In 2017, former DKE president Luke Persichetti was suspended for “penetration without consent” just five months after boasting that the fraternity had undergone a substantial “cultural shift” under his leadership. In 2018, a one-time member of Leo has already been suspended for “inappropriately touching” several women on a bus to Cambridge; a veritable “Rosa Parks,” according to his lawyer. And last week, The Washington Post reported that a Cornell fraternity had engaged in something called “the pig roast,” in which brothers competed to sleep with as many overweight women as possible.

The rot in sororities is less severe but still pungent. In 2016, a couple members of Kappa Alpha Theta decided to create “before and after” photos documenting their transition from nondescript nobodies to gorgeous sorority stars. What began as a glitzy recruiting tool soon devolved into meretricious self-parody as normal-looking women were magically “upgraded” to pinup model status, a reminder to feminists everywhere that powerful men are not the only enablers of bad beauty norms.

I start with these incidents — from both spheres of Greek life — because recently our campus has been vacillating between two very different schools of Hellenism. The first sees fraternities and sororities as basically defensible institutions, in need of reform, perhaps, but not radical revision, whereas the second understands them in terms of political patriarchy — as power structures to be revolutionized and reimagined, or, failing that, abolished altogether. There’s something to be said for the former view and much to be said for the latter.

But whichever position you take, it’s worth examining an assumption common to both: The people who join Greek life — men and women — are somehow victims.

Yale’s Philhellenes and feminists seem strangely united on this point. Some fraternity brothers argue that frats constitute an important source of social attachment that is difficult to find outside of collegiate athletics. Other, more Greek-skeptical columnists agree, noting that the loneliest men at Yale are often those without a well-defined friend group. Frats create space for dangerous sexual encounters, these arguments concede, but the real problem is a neoliberal one, a lack of alternatives for big, brogiastic partying.

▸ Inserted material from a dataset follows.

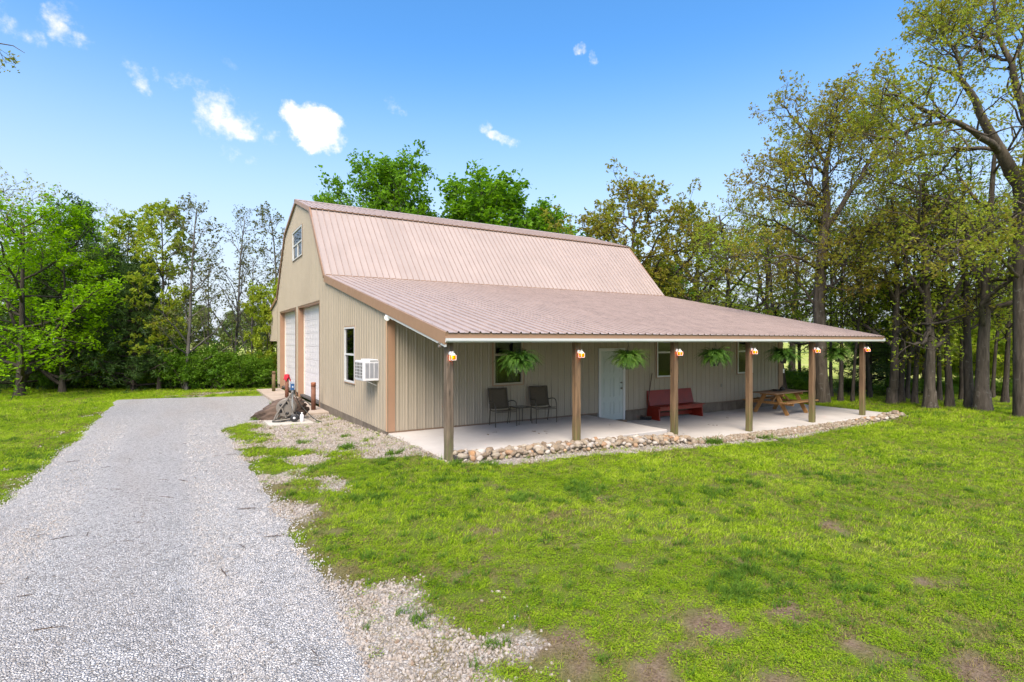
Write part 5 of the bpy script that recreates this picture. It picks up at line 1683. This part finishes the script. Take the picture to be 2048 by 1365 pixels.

As for sororities, it is sometimes suggested that sisters will use their status to gentrify the moral ghetto of frat row. But, as several columnists have pointed out, sororities still base membership on sexist, sexualized metrics, and so any misbegotten cant about “changing the system from within” should be discarded as a case of Stockholm Syndrome …

Except not really, because nobody at Yale is actually coerced into joining Greek life, let alone imprisoned by it. Whereas some universities make going Greek a de facto social imperative, only around 10 percent of Yalies are involved with fraternities or sororities at all, according to a 2016 Yale College Council Report, rendering the loneliness argument somewhat specious. If you join Theta or Leo or DKE, it isn’t because you have to, it’s because you want to.

And the reason you want to — whether you admit it or not — is that you value what these institutions will give to you more than what they will take away from others. It’s because you want strobe-lit romps and beer pong-palatia more than sexual equality and epicurean restraint — because seductive portraits and Mean Girls popularity matter more to you than objectification and eating disorders.

And if you rush DKE, it’s because you’re the sort of person who’s unfazed by the fact that your former president is an accused “penetrator without consent,” who looks forward to the well-documented grotesqueries of “Hell Week” and who can’t wait for a large crop of intoxicated coeds to be shepherded into your bed, sometimes by desire, often by force.

Now obviously Greek organizations also have their own structures, their own ways of doing things, which coarsen character and worsen behavior. But these structures don’t spring forth ex nihilo. They are human inventions subject to human influence, therefore the degeneracy of Greek life says as much about the people joining as it does about the institution itself. To the extent our campus has critiqued Hellenism, it has done so in the idiom of youth corruption, blaming fraternities for producing bad men instead of bad men for producing fraternities.

The causality goes both ways, of course. But our rhetoric hasn’t, which means it’s easy to forget that the 500-something Yalies who participate in Greek life are generally not the awkward, friend-craving kids from your high school cafeteria. More often, they are the beautiful, the privileged and the powerful, the sorts of folks for whom decadence is an attraction and entitlement a way of life.

I suppose this is the part where I’m supposed to include a not-all-frats caveat, a Trumpian proviso that some, I assume, are good people. Yeah. Probably.

But plenty aren’t. And if you bristle at the vice and violences of Greek life, you should similarly bristle at the students who choose every day to let those savageries continue.